Fatal Accidents in 1866

  • In the pits throughout the country fatalities reached a penultimate maximum of 1,484 in 1866 and the average killed would be over 1,000 each year even up to about 1940.
    This figure would only be surpassed following the Senghenydd disaster (South Wales) of 1913 when 440 were killed in an explosion, giving a total of 1,753 fatals for that year plus 5,675 serious accidents.  Mining was a very dangerous occupation, but men needed work!
  • Bagworth, Joseph Kilhew (34), run over by a wagon on the surface 30 Apr 1866
  • Birchwood, Joseph Rossington (22), caught in machinery on the surface 27 Sep 1866
  • Boythorpe, Sam Rogers (27), fall of coal 20 Sep 1866
  • Church Gresley, John Jenkinson (13) and William Chapman (14), both run over by tubs 1 Aug 1866
  • Clay Cross, William Cooper (49), fall of roof 17 Jan 1866
  • Clay Cross, Joseph Davis (76), died from back injury 12 Mar 1866
  • Clay Cross No4, triple fatality, Augustus Cupid (?), William Honse (17) and George Holmes (?), fall of roof 11 Jun 1866
  • Clay Cross, William Searle (?), fall of roof 25 Jun 1866
  • Clay Cross, Thomas Lowe (?) 26 Oct 1866, died from effects of explosion of powder in February
  • Cotmanhay, Charles Wheatley (22), fall of roof 4 Apr 1866
  • Devonshire, George Marples (?), sinker fell down shaft 16 Nov 1866
  • Grassmoor (Corbriggs) Joseph Lowe (16), crushed by (corves) tubs on the surface incline 26 Feb 1866
  • Hartshay, Jacob Jackson (53), fall of roof 3 Sep 1866
  • Highfield, Joseph Bakewell (13), caught in machinery 21 Aug 1866
  • Hollingwood, Robert Taylor (67), crushed by wagons on the surface 23 Jan 1866
  • Hollingwood, William Barrowcliff (26), fall of coal 1 Oct 1866
  • Ibstock, Henry Poole (?), fall of roof 11 Dec 1866
  • Langley, John Revill (13), run over by tubs 11 Aug 1866
  • Loscoe, Alfred Radcliffe (14), fall of roof 16 Jan 1866
  • Loscoe, William Martin (14), run over by tubs 12 Mar 1866
  • Marehay, William Green (19), fall of roof 3 Sep 1866
  • Moira, Benjamin Wileman (60), caught in machinery on surface 4 Nov 1866
  • Nailstone, John Price (24), coal fell down shaft and struck him 4 Jul 1866
  • Nailstone, James Vickers (43), run over by tubs 11 Dec 1866
  • New Hollingwood, Thomas Baldwin (24), fall of coal 28 Sep 1866
  • Rutland, R Weston (?), fall of roof 15 Nov 1866
  • Sheepbridge, Thomas Mitchell (43), fall of roof 26 Oct 1866
  • Silverhill (Stanton Coal and Iron Co) William Moore died from his injuries, a broken thigh was badly crushed.
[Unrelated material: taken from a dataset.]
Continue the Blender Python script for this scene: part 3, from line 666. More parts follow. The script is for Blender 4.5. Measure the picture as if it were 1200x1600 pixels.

The limb was amputated but he died later from shock. The deceased and 7 others who were also injured but recovered, were in the cage when it hit the pit bottom at speed 19 Jan 1866
  • Snibston, William Cooper (15), fall of roof 2 Oct 1866
  • Snibston, Joseph Mears (14), run over by tubs 10 Nov 1866
  • Snibston, Edward Carpenter (46), fall of roof 17 Dec 1866
  • Speedwell, George Sales (?), fall of roof 16 Oct 1866
  • Speedwell, Joseph Cator (?), fall of roof 3 Nov 1866
  • Swannington, Walter Harvey (48), coal fell down the shaft and struck him 21 Dec 1866
  • West Hallam, Robert Bancroft (19), fall of roof 17 Nov 1866.


The output for 1866 was 4,750,520 tons from 150 Derbyshire pits and 1,600,560 tons from 25 Nottinghamshire pits.